Thierry Mandon – J’adorerais pouvoir vous apporter la réponse aujourd’hui. Nous pouvons prendre ce problème sous plusieurs aspects. Je crois à cette idée de contrat et il est regrettable de ne la réserver qu’à un certain nombre d’écoles. Il manque aujourd’hui à l’entrée de l’université une formalisation qui, individuellement, met un fil entre le destin du jeune et une institution qui va le pendre en charge. D’autre part, un parcours de réussite passe par un conseil d’orientation pertinent. Les étudiants titulaires d’un bac pro connaissent par exemple 97% d’échec en université, alors qu’ils auraient pu être conseillés vers d’autres orientations les amenant vers la réussite et l’insertion.
Les structures d’organisation des universités mêmes doivent fournir un effort supplémentaire vers l’insertion professionnelle de leurs étudiants. Peu sont aujourd’hui performantes en matière de formation et engrangent des recettes face à cela. Enfin, de part les ComUE, les écoles pourraient fréquenter plus étroitement les universités et leur communiquer leurs bonnes pratiques, comme elles auraient elles-mêmes à en apprendre en échange.
Thomas Froehlicher – J’ai la chance de diriger une école située sur Bordeaux, Marseille, Toulon mais aussi présente à Dakar et Shanghai. En instaurant une internationalisation de nos programmes et en créant un environnement interculturel dans nos écoles où 70 et 80 nationalités se côtoient quotidiennement, faisons-nous partie des orientations que l’Etat souhaite mener ?
Thierry Mandon – Tout à fait.

Gérard Pignault – J’ai beaucoup apprécié que vous souligniez la nécessité d’une grande diversité d’établissements dans l’enseignement supérieur pour répondre à la diversité des jeunes. Je dirige pour ma part le CPE Lyon, un établissement de structure associative qui est associé par décret à une université publique. Comment allez-vous maintenir cette diversité essentielle de l’enseignement supérieur que sont les établissements associatifs, qui sont aujourd’hui nombreux à souffrir sur le plan financier, alors que leur contribution à la hausse du nombre d’étudiants dans l’enseignement supérieur est considérable ?

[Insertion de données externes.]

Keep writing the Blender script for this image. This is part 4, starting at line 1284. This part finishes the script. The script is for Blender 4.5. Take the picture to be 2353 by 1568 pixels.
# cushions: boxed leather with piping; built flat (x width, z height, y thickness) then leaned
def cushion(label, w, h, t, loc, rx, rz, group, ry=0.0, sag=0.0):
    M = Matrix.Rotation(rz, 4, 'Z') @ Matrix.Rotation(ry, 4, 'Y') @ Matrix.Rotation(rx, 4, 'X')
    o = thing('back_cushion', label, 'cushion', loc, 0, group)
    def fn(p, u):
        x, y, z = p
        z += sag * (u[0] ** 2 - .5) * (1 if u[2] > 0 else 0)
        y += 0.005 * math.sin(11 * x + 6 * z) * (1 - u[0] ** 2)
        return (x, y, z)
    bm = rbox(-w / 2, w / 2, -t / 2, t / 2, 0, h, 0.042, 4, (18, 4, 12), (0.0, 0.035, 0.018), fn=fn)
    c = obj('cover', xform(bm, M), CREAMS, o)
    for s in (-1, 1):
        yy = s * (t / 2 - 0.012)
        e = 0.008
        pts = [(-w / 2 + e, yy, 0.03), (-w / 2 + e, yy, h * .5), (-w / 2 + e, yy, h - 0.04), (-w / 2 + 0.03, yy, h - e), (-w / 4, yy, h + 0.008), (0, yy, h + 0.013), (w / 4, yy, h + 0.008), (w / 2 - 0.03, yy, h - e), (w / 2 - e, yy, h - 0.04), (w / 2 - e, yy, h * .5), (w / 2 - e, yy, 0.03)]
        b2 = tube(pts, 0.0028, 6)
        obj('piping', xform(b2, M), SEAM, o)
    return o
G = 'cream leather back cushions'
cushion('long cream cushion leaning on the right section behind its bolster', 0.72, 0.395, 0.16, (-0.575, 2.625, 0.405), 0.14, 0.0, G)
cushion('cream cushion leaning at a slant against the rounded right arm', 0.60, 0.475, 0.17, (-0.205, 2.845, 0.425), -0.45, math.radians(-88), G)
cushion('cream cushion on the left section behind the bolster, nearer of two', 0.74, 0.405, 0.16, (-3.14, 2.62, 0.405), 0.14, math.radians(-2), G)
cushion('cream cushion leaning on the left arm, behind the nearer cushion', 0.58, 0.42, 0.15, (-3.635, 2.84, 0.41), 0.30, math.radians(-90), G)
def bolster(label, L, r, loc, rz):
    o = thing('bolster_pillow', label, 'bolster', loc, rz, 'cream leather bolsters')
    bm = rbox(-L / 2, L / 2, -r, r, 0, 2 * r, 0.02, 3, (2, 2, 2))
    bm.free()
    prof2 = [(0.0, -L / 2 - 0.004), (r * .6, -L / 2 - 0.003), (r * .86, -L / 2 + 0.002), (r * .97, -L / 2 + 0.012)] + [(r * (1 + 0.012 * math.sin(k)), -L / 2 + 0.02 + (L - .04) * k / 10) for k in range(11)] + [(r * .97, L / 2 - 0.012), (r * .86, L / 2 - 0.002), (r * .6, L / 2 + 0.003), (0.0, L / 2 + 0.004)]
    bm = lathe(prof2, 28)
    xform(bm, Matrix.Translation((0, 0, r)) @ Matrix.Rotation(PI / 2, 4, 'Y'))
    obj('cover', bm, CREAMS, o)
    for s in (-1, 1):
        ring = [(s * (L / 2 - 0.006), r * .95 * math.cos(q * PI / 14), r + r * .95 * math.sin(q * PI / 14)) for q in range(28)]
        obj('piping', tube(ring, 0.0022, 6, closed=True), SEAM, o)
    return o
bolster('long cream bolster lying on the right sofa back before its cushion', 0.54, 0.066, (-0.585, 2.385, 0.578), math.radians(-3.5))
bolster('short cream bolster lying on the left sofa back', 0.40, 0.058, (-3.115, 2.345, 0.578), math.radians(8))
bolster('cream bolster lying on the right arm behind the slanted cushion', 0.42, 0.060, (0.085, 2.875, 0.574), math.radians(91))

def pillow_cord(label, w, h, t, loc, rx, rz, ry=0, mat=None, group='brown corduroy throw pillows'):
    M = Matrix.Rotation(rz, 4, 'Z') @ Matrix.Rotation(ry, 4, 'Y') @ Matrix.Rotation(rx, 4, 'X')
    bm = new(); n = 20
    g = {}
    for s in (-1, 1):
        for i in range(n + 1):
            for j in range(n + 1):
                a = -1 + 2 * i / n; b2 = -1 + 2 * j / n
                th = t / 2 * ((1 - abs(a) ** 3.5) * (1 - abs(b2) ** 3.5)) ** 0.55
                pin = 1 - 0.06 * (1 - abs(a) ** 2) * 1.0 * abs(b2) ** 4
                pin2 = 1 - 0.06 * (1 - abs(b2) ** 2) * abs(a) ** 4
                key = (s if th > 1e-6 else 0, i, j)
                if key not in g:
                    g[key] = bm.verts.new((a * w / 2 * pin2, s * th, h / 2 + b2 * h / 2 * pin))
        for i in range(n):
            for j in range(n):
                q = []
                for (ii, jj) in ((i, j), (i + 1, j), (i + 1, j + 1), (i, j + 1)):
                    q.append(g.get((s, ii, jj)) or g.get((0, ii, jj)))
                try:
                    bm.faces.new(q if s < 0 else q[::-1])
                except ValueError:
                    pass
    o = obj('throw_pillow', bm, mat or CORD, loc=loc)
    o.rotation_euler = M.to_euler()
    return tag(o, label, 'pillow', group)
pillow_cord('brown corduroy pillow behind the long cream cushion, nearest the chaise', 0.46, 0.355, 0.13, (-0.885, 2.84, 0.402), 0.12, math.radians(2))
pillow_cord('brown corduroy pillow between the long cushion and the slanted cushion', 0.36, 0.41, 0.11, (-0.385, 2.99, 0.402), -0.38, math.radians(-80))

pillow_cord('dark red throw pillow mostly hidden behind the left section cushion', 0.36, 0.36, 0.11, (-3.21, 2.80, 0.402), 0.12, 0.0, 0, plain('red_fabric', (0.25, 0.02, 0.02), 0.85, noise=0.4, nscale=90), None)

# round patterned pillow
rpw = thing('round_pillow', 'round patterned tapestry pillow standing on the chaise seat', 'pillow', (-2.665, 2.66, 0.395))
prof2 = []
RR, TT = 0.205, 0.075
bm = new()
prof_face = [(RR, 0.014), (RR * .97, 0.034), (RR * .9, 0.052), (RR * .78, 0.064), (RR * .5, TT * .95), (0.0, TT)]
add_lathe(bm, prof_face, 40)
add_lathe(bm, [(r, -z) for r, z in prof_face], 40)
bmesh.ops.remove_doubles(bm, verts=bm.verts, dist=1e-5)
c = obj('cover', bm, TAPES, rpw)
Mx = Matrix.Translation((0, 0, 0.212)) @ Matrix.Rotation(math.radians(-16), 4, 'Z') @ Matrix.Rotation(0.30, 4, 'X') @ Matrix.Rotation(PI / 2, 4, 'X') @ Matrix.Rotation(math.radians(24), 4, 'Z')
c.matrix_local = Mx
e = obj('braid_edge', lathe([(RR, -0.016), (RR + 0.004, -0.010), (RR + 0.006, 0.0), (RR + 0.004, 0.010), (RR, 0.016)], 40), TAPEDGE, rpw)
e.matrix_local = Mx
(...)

Jean-Louis Blanquer – Je vous remercie pour votre fierté des grandes écoles. Il est vrai que le Financial Times classe la France première dans la catégorie grandes écoles master et management. Le Ministère est-il prêt à afficher fortement cet atout ? D’autre part, êtes-vous prêt à soutenir les mécanismes d’ouverture sociale que nous allons mettre en œuvre dans les temps à venir ?

Pierre Tapie – Pourquoi dîtes-vous que la démocratisation de l’enseignement supérieur signifiera plus d’étudiants ? Des études très précises ont montré que la colonne de distillation fractionnée sociale fonctionne merveilleusement de la 6ème à la terminale et que les classes préparatoires sont capables de récupérer les trois quarts de ce delta. S’agit-il de donner à tous ceux qui en ont le potentiel d’aller jusqu’au bout ou de considérer que 60% d’une classe d’âge diplômée dans l’enseignement supérieur vaut mieux que 50% ? Un benchmark fait à l’international révèle qu’il n’y a aucune corrélation entre le taux de chômage des jeunes et la proportion de jeunes qui ont accès à l’enseignement supérieur.

Vous avez également affirmé, avec la hausse d’étudiants dans l’enseignement supérieur, l’ambition d’obtenir des modèles économiques plus efficaces et performants, mais avez-vous conscience que la situation de ce secteur ces huit dernières années, ramenée à l’étudiant et au paysage compétitif international, s’est considérablement dégradée en France ? L’obsession économique de tout dirigeant aujourd’hui dans l’enseignement supérieur, politique et privé, l’empêche de faire correctement son métier. Comment espérer sur le long terme, en bloquant les frais de scolarité à leur niveau actuel, répondre à ce désastre financier ?
Thierry Mandon – J’ai effectivement conscience des difficultés budgétaires des acteurs de l’enseignement supérieur. Je ne parle d’ailleurs que de ça. Notre pays s’est inscrit dans une stratégie de réduction de ses coûts qui touchent tous les acteurs de notre société. Je soutiens la fonction sociale des établissements et soutiendrai donc largement les démarches d’ouverture sociale des écoles. Je soutiens également bien sûr la diversité des écoles, essentielle dans une réponse à l’hétérogénéité grandissante des publics qui arrivera avec la démocratisation.